The Twenty Greatest Heist Films

July 20, 2016

I must have larceny in my heart, for I seem to have a real fondness for the heist film.  I have even been known to root for the bad guys to get away with it.  Maybe what the heist film does is provide a certain wish fulfillment for the audience; it’s a safe way to dabble at the darker side of our nature.  I mean, who hasn’t thought about an easy way to make a lot of money, or to get out from under a dire financial situation?  Well, these questions are what I believe make the heist film so appealing.  So, on that note, I give you “The Twenty Greatest Heist Films”.

In no particular order…

1.”The Killing”  1956  Stanley Kubrick.  Early Kubrick effort is a tightly structured look at a truly failed robbery.

2.”Quick Change”  1990  Bill Murray, Howard Franklin.  This is one of the more cheerful entries in the heist genre.

3.””The Asphalt Jungle”  1950  John Huston.  The most existential of all heist films-beautifully realized.

4.”Friends of Eddie Coyle”  1972  Peter Yates.  Working class characters give an authenticity to film.

5.”Dog Day Afternoon”  1975  Sidney Lumet.  Eccentric bank robbery makes the onlookers part of the circus.

6.”Inside Job”  2000  Spike Lee.  This tense, little heist film is full of surprises.

7.”The Anderson Tapes”  1972  Sidney Lumet.  Not a great film, but it makes an interesting comment on how we are all being watched.

8.”The Drop”  2014  Michael R. Roskam.  Gritty neighborhood heist film was penned with the nuances by the wonderful Dennis Lehane (Mystic River).
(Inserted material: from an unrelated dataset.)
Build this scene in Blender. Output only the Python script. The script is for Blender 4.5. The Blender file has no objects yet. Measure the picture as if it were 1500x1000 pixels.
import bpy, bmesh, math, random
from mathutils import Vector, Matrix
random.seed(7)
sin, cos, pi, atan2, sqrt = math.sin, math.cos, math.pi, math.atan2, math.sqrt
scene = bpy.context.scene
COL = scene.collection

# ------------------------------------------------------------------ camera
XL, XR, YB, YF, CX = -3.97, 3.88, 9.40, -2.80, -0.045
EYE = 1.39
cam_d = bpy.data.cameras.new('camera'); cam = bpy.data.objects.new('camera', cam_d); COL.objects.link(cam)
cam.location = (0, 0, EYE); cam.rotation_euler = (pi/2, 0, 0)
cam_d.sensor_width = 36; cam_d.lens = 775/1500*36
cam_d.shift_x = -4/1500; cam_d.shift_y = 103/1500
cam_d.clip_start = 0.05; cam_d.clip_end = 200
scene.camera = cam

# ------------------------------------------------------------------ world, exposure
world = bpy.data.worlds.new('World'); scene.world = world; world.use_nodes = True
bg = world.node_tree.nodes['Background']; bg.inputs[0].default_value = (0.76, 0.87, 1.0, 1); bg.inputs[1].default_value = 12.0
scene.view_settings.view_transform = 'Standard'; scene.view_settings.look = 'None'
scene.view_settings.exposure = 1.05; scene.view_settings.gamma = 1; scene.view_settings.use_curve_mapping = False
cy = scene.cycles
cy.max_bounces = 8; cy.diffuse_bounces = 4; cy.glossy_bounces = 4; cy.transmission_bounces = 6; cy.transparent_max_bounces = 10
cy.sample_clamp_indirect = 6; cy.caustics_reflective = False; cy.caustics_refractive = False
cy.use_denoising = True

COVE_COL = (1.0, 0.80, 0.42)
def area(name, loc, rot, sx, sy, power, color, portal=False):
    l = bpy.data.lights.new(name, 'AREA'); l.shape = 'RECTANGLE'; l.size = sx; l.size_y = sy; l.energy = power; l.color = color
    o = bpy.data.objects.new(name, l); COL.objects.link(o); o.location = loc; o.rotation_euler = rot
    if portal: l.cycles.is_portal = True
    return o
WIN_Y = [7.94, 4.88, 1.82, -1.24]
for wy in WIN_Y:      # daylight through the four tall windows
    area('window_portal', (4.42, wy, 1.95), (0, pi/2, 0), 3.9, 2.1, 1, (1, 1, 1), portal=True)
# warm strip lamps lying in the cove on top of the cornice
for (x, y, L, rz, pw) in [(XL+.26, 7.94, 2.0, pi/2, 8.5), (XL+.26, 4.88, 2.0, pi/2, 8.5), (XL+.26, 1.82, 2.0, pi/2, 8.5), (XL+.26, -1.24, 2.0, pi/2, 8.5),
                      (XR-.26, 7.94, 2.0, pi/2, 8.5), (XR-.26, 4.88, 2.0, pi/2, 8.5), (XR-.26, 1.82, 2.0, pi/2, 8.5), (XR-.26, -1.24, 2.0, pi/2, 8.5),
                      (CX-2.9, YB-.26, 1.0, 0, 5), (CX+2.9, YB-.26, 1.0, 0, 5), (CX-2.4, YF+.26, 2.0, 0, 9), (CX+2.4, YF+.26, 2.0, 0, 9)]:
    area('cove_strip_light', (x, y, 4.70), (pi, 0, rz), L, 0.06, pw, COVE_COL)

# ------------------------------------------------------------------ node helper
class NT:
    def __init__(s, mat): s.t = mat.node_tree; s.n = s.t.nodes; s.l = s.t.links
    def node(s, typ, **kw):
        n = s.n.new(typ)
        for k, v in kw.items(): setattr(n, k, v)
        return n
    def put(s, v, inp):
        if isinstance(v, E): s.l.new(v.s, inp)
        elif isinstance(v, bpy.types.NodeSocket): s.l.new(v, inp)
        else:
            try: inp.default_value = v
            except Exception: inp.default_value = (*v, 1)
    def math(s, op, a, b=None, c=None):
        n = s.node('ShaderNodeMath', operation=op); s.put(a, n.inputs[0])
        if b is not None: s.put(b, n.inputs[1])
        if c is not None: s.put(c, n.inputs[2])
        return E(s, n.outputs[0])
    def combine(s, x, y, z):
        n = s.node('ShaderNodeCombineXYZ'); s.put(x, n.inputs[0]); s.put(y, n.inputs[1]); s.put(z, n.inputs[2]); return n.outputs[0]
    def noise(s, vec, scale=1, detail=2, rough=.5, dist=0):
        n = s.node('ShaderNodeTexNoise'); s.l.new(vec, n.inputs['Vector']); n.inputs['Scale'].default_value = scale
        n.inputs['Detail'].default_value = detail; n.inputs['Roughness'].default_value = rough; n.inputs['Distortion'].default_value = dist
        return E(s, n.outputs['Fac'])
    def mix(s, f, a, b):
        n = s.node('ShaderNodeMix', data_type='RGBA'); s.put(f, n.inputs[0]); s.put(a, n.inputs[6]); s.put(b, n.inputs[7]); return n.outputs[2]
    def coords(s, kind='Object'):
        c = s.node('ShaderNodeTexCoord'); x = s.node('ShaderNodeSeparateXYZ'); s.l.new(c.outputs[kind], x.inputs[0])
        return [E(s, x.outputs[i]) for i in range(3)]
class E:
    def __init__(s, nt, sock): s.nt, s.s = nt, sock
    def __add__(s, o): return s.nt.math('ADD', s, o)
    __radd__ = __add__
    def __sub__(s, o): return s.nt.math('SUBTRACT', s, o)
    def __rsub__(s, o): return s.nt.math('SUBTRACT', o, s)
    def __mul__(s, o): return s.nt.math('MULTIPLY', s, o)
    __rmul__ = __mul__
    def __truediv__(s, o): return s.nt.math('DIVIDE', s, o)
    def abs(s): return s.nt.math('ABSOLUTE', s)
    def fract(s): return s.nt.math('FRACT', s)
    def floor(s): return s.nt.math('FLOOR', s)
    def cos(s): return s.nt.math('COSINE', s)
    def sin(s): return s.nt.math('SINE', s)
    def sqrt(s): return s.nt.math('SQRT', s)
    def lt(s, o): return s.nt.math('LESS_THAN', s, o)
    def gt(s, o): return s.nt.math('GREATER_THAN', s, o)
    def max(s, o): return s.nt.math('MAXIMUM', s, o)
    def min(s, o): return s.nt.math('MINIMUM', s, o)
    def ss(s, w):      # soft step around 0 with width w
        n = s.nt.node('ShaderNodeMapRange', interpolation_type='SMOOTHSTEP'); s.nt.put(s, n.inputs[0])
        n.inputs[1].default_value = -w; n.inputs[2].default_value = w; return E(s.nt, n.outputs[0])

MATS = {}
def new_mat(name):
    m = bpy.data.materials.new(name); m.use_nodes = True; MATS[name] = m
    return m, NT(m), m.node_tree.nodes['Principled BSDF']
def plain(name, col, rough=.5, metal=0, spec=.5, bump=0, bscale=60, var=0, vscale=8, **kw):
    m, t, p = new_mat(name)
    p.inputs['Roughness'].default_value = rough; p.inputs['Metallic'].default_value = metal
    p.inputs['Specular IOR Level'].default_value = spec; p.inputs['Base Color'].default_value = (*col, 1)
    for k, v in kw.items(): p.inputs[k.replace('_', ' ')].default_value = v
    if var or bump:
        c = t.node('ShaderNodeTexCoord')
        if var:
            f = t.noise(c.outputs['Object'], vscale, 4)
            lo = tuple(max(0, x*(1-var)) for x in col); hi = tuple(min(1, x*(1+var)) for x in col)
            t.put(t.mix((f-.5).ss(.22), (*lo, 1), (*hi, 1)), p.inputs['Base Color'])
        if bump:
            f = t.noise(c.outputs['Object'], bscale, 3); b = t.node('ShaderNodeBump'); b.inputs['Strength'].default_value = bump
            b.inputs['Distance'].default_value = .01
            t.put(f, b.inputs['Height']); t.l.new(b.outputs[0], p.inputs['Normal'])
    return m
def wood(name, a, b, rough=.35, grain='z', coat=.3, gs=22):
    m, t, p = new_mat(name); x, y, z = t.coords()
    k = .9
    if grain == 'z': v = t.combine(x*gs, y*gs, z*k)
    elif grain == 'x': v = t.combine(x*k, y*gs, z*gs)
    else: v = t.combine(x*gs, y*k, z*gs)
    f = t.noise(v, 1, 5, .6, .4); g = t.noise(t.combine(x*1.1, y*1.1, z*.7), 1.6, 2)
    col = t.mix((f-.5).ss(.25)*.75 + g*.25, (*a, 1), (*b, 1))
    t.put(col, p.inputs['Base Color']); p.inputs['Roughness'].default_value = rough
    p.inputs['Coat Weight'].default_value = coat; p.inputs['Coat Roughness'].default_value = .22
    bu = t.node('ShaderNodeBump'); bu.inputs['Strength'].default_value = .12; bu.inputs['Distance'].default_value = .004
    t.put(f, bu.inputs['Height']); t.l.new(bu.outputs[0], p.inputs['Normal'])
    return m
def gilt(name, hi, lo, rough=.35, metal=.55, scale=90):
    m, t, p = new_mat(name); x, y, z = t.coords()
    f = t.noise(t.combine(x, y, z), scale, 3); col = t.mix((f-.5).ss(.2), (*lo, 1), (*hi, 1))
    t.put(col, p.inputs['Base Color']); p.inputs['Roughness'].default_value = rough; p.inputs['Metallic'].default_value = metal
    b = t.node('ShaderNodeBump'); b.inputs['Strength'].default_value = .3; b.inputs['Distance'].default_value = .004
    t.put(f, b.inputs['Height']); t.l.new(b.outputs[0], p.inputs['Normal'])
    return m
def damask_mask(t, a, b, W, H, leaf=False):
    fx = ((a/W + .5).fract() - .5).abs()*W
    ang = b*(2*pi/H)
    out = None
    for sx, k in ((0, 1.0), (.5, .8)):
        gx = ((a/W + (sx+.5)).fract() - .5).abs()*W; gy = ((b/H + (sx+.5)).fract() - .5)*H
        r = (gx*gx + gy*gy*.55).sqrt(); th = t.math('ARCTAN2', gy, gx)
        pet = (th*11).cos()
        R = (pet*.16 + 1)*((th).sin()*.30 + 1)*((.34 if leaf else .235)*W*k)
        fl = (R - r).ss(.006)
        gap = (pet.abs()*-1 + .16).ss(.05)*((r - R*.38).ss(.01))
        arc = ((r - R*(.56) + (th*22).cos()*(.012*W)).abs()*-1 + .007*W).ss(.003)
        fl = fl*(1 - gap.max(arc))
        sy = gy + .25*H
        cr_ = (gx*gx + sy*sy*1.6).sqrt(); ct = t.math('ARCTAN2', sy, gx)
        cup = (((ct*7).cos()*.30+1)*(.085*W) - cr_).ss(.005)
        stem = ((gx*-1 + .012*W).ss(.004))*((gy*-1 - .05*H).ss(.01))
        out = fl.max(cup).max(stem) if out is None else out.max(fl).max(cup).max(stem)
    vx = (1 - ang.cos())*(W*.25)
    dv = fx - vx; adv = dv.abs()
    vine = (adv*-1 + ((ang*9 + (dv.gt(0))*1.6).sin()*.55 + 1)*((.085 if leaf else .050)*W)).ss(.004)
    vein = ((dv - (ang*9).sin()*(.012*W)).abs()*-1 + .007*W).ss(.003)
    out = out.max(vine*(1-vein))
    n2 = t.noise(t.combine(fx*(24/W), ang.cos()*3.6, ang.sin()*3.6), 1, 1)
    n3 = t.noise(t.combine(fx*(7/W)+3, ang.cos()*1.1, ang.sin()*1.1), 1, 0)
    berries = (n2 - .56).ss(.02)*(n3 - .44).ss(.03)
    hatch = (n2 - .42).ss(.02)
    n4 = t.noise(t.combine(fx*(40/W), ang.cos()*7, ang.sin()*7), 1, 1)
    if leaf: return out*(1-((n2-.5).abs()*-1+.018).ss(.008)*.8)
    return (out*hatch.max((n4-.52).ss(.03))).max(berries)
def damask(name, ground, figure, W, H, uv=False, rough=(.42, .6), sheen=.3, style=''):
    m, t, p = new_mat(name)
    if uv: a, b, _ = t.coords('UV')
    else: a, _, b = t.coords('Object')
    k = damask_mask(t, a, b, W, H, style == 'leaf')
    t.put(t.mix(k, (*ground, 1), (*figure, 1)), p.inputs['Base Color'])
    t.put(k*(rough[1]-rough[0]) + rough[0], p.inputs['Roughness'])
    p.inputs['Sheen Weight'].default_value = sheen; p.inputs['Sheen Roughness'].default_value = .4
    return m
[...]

9.”The Man Who Wasn’t There”  2000  Coen Brothers.  Very unusual noir film shot in glorious black and white.

10.”Dead Presidents”  1995  Albert Hughes, Allen Hughes.  Insane heist film is perhaps too ambitious for what it delivers.

11.”Heat”  1995  Michael Mann.  Thought-provoking heist film that benefits from an excellent cast.

12.”Kansas City Confidential”  1952  Phil Karlson.  Kinda creepy heist film makes the robbers hauntingly anonymous.

13.”Point Break”  1991.  Kathryn Bigelow.  Unique spin on the genre,but too long for it’s own good.

14.”Criss Cross”  1949  Robert Siodmak.  Romantic fatalism skillfully served.

15.”Rififi”  1954  Jules Dassin.  This film has a wonderful twenty minute safe-cracking sequence.

16.”The Bling Ring”  2013  Sophia Coppola.  Sly, seductive offering by the talented offspring.

17.”The Maltese Falcon”  1941  John Huston.  The robbery of dreams?

18.”Resevoir Dogs”  1992  Quentin Tarantino.  Framed through a flashback, this amazing first feature still impresses.

19.”The Thomas Crown Affair”  1968  Norman Jewison.  White collar crime with a 60’s sensibility.

20.”The Town”  2010  Ben Affleck.  These neighborhood bank robbers still live in and rob from their old neighborhoods.